Étant blessée (en plus d’être handicapée), j’étais curieuse d’analyser comment mes béquilles et ma « botte de ski » allaient être interprétées. Le regard d’autrui aura-t-il changé ? Je voulais consciemment évaluer ces deux situations opposées, bien que je ne puisse pas vraiment les dissocier, vivant les deux simultanément. La différence est que le handicap fait partie de soi et qu’une blessure se soigne et disparaîtra.

Après mon dernier accident, j’ai pu à nouveau monter dans un tram. C’était au terminus. Il y avait des sièges libres. Je m’assieds près de la sortie. Le tram s’est rempli et les gens ont sans doute vu ma jambe bien « emballée ». Ils ne m’ont pas demandé de bouger. J’ai même pu laisser mon sac à côté de moi. Le luxe d’occuper deux sièges m’était parfois même accordé dans les moments les plus fréquentés, même si je ne les utilisais pas. Pour moi, il était évident de ne prendre qu’une place et de veiller à ce que mes affaires ne gênent personne. Par respect.

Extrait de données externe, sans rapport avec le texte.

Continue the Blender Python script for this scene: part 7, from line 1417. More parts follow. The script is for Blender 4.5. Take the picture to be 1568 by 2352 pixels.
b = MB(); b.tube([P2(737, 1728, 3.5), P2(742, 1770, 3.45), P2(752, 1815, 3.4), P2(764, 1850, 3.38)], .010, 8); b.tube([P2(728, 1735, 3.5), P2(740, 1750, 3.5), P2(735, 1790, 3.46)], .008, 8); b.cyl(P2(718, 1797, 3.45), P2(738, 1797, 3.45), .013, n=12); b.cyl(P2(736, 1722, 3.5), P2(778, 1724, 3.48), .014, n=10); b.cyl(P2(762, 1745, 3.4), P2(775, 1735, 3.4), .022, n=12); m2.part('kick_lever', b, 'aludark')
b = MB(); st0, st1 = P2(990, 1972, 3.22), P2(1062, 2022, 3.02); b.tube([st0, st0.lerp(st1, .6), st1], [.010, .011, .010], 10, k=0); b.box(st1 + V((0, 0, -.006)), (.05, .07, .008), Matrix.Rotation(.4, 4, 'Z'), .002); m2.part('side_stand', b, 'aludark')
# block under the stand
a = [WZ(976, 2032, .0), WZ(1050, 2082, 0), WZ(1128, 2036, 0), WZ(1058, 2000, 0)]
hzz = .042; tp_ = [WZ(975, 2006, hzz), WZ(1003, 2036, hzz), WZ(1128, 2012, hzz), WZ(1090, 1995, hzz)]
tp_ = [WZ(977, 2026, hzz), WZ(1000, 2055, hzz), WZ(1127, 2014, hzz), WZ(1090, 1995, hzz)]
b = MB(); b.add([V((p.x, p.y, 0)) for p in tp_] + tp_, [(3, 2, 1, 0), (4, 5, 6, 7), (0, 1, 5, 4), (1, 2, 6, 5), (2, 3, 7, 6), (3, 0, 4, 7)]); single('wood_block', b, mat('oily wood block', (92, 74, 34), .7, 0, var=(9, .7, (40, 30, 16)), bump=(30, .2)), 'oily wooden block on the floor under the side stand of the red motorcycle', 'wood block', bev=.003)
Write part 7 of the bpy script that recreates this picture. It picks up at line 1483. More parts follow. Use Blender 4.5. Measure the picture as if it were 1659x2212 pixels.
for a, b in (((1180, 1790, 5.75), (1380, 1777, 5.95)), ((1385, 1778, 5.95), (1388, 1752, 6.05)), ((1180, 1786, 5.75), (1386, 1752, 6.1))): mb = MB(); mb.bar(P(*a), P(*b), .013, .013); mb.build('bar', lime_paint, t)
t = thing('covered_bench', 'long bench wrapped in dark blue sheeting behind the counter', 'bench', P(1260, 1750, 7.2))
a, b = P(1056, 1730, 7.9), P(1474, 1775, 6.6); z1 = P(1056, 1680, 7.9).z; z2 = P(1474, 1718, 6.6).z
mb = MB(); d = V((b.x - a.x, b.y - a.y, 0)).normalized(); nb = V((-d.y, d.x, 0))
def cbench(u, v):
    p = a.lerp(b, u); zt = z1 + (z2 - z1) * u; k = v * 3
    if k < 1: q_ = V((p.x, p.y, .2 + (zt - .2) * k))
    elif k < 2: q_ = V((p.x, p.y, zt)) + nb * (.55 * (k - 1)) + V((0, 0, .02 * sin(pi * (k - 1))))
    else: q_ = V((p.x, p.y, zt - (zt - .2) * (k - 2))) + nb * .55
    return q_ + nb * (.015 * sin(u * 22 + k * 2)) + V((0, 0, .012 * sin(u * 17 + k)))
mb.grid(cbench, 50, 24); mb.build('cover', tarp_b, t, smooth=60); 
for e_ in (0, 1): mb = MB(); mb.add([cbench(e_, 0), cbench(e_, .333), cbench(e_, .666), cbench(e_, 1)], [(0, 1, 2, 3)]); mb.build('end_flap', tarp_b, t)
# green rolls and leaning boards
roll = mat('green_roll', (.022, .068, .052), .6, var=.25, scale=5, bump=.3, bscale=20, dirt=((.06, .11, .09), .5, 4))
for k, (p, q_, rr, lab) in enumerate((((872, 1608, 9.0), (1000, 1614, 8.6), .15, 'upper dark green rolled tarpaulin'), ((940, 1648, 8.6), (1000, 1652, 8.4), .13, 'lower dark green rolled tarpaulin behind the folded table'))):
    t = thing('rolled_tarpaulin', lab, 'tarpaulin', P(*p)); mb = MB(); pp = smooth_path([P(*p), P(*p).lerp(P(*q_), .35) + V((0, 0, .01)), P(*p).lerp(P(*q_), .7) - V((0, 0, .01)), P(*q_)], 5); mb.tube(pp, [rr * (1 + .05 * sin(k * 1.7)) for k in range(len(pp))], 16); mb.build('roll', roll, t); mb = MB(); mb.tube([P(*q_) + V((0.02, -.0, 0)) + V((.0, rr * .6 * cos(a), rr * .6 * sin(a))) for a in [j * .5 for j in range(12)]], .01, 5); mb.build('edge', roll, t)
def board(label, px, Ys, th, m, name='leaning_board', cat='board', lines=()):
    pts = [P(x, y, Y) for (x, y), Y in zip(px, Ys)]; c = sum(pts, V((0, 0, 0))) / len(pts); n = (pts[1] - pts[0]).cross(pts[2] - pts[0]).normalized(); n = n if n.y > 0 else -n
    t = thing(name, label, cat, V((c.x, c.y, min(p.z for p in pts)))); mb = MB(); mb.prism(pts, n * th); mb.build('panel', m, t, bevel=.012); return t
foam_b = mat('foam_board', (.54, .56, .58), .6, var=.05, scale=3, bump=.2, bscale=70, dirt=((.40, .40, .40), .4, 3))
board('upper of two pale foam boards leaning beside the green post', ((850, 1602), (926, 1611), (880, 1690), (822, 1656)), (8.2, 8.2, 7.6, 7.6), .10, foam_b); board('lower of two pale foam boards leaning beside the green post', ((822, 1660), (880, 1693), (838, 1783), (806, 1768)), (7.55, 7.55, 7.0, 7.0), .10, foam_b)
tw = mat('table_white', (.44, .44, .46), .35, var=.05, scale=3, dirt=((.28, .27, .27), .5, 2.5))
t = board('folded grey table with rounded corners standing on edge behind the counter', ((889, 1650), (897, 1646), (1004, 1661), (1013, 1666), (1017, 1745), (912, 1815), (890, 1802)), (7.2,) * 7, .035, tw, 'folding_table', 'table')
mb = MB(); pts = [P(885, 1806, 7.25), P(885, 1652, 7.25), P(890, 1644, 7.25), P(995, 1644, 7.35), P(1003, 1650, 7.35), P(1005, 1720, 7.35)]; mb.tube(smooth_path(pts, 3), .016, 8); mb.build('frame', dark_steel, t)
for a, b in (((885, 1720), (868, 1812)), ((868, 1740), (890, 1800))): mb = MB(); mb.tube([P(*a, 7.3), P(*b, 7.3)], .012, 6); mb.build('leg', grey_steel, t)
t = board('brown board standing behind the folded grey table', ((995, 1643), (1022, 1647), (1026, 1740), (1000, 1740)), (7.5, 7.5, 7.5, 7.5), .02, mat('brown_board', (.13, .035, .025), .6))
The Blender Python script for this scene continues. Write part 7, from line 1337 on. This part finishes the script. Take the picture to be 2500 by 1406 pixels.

Un peu plus tard, j’ai vécu une situation contradictoire, à nouveau dans un tram, à la gare. En fin d’après-midi, je ne vous dis pas, il y avait du monde. J’ai cherché une place proche de la porte d’entrée. Personne ne s’est levé. Les portes se sont fermées rapidement et « l’engin » a démarré aussitôt. Au premier virage, j’ai perdu l’équilibre, sauté sur un pied afin de ne pas percuter ma jambe lésée. Les passagers ne pouvaient-ils pas voir l’impossibilité que j’avais de me déplacer ? Ne pouvaient-ils pas simplement me laisser passer ?

J’en ai conclu que les gens étaient d’accord de s’adapter à une situation (je suis déjà dans le tram quand ils arrivent) mais qu’ils ne sont pas prêts à se déplacer (ils sont dans le tram quand j’arrive), donc à faire un effort, même pour aider.

Ma santé s’étant améliorée, j’ai pu ensuite n’utiliser qu’une seule béquille. Les gens qui l’ont vue ne m’ont jamais demandé de me lever. Finalement, la canne me protégeait encore : la réaction des passants demeurait quasiment inchangée.

Débarrassée de mes aides auxiliaires, étais-je pour autant totalement guérie ? Progressant de plus belle, je ne portais plus qu’une petite attèle. Malgré cet équipement, qui me donnait encore un peu de légitimité, j’éprouvais des difficultés à me déplacer, s’ajoutant aux enjeux liés à mon équilibre, à la coordination et à ma vision, ayant été cérébrolésée.

 

Leçon 3 : Ne vous faites pas d’apriori, vous risquez d’être surpris !

 

Promouvoir l’inclusion, être approché et traité de la même manière doit être votre priorité. Les particularités de chacun permettent à d’autres de s’en inspirer. Mais attendez, vous plaignez-vous encore alors que vous êtes en bonne santé ! Regardez, suis-je si limitée alors que je porte l’étiquette, comme vous pouvez le penser, de diminuée ? Regardez les personnes en situation de handicap gagner et vous serez bluffés par leurs capacités !

 

Les deux mots soulignés sont le « respect » est la « priorité ». Tout le monde a le doit, simultanément, de les incarner et d’en profiter. Nous avons tous quelque chose à y gagner !

Cet article reflète une expérience personnelle telle que je l’ai vécue. Son seul but est d’inviter les lecteurs à la réflexion et de favoriser l’inclusion, c’est-à-dire, selon le Larousse, « l’action d’inclure quelque chose dans un tout, un ensemble », ce qui devrait être appliqué uniformément à la population, tant par les moyens matériels (l’accessibilité notamment) qu’humains (l’approche).